Required task: Scan the listing below. Report each line that includes "empty".

Supplied information:
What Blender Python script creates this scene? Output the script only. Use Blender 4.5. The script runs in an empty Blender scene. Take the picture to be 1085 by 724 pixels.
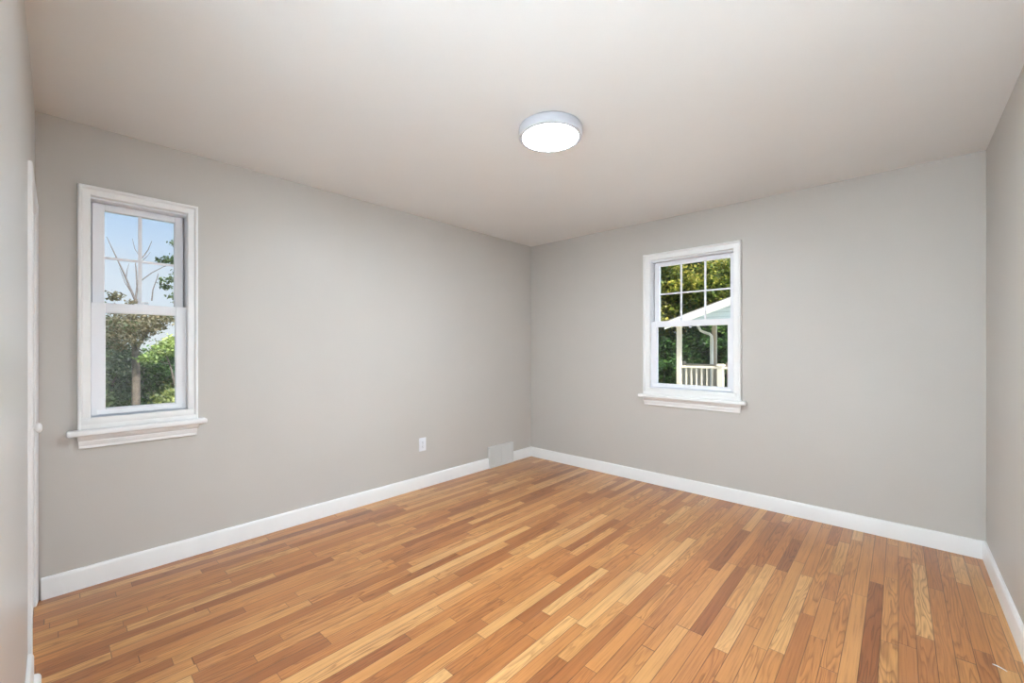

==

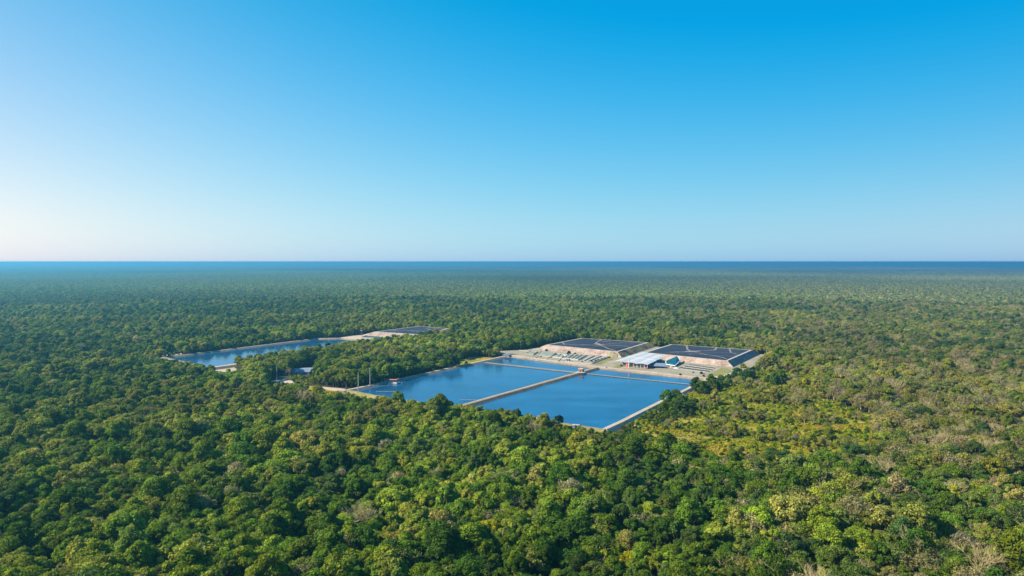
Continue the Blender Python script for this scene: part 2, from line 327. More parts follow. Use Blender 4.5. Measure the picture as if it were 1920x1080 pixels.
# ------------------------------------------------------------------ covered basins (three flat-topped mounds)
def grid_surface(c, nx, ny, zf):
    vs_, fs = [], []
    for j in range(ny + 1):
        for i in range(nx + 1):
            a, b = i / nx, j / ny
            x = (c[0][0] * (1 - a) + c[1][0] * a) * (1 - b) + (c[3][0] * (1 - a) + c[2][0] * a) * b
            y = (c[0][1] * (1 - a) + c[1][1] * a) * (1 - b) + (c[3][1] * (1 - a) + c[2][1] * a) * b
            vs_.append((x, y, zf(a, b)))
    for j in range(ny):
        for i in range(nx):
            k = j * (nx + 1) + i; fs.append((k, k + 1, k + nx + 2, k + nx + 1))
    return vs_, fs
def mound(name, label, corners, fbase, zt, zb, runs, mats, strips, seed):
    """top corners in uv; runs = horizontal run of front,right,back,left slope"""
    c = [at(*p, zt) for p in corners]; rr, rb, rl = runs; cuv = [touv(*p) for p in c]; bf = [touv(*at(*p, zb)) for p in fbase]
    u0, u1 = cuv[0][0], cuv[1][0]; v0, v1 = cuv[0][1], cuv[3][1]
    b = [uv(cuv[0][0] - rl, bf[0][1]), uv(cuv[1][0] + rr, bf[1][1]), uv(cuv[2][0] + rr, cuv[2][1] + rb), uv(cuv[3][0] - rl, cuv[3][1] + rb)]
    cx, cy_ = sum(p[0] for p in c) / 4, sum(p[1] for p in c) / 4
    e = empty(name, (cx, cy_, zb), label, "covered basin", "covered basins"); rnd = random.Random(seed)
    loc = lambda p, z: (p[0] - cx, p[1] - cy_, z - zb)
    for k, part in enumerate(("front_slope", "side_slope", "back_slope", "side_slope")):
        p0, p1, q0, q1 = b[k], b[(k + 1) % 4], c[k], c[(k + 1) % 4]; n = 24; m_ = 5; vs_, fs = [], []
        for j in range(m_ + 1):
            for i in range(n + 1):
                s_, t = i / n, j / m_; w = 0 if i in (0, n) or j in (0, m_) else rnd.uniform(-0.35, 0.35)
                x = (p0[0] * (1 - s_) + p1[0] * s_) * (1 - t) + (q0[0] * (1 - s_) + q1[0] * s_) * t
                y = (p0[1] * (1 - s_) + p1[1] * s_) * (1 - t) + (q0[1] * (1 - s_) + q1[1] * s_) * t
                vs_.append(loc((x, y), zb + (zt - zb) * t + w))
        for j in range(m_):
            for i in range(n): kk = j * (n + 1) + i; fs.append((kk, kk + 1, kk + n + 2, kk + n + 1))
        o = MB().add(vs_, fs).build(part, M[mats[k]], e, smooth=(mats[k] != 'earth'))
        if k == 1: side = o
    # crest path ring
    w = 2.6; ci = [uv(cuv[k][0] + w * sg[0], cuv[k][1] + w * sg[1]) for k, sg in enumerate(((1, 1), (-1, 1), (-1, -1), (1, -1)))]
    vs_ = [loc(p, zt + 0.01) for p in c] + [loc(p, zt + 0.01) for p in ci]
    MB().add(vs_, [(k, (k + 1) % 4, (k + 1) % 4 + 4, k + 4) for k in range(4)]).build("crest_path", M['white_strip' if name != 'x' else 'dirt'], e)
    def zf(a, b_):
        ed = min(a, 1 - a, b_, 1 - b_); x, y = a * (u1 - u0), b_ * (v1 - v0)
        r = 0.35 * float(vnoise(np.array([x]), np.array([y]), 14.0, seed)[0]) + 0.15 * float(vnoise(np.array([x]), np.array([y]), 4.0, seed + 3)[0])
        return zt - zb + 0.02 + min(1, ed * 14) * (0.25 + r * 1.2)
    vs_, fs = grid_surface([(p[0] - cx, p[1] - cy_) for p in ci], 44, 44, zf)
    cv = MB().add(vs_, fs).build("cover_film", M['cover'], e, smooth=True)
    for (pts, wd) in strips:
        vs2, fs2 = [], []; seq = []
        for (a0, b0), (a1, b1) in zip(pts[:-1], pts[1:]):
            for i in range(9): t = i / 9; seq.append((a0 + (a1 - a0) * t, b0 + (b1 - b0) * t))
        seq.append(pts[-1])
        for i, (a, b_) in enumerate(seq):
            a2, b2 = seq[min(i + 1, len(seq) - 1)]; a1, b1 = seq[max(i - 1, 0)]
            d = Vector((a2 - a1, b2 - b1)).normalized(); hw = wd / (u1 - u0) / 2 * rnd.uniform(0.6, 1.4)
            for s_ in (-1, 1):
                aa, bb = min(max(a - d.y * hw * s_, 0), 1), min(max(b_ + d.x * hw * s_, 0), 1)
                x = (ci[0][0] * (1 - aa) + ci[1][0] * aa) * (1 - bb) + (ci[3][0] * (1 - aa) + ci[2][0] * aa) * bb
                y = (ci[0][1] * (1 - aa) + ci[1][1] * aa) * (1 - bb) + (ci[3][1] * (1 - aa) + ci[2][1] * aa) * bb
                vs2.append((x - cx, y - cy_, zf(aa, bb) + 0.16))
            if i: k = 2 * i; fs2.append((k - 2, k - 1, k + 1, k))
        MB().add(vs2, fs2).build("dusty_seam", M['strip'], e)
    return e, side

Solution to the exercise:
What Blender Python script creates this scene? Output the script only. Use Blender 4.5. The script runs in an empty Blender scene. Take the picture to be 1085 by 724 pixels.
    e = empty(name, (cx, cy_, zb), label, "covered basin", "covered basins"); rnd = random.Random(seed)